Suspicious minds might conclude that acknowledging small countries in this manner would not have dissuaded them from voting for Blatter when he sought re-election just before the World Cup began. Now that his control is reinforced he can address the problem realistically, but he came out with a very odd comment. Recognising that the linesmen have been a "disaster", especially when it comes to offside, Blatter said: "They haven't even realised that it is better to award an offside goal than to disallow a good goal." Italy, therefore, would be more furious at having a good goal disallowed than they would if their opponents were awarded an offside goal.

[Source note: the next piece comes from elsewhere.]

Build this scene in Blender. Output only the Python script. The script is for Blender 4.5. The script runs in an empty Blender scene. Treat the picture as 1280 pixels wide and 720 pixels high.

It is an extraordinary conclusion. Still, we mustn't quibble if he is serious about reforming the quality of match officiation. He could create a vast improvement overnight if he acted on my suggestion last week that they take advantage of the giant screens at stadiums to adjudicate on dodgy decisions. At the moment, billions of television viewers around the world know within seconds whether or not a decision is wrong, while those inside the stadium remain at the mercy of the frailties of the naked eye.

Offside decisions are the main culprits, but a replay would have surely given the luckless USA team a penalty for handball against the Germans on Friday.

While there's no doubt that the Italians have suffered more than any team from faulty flagging, I felt that their shock defeat by South Korea on Tuesday was due more to their own negativity than any inefficiency by the Ecuadorean referee, Byron Moreno. He refereed well and bravely, and while the sending-off of Francesco Totti for diving in the box was a little harsh it was forgivable.

The Italian press called him a thief and said it was all part of a Fifa plot to assist the co-hosts. Conspiracy theories have abounded in the tournament. It was felt that the appointment of Felipe Ramos Rio of Mexico to referee the quarter-final between England and Brazil was suspect, because Mexico owe Brazil more than a few favours. Who can say? The undeserved sending-off of Ronaldinho may have been just to throw us off the scent.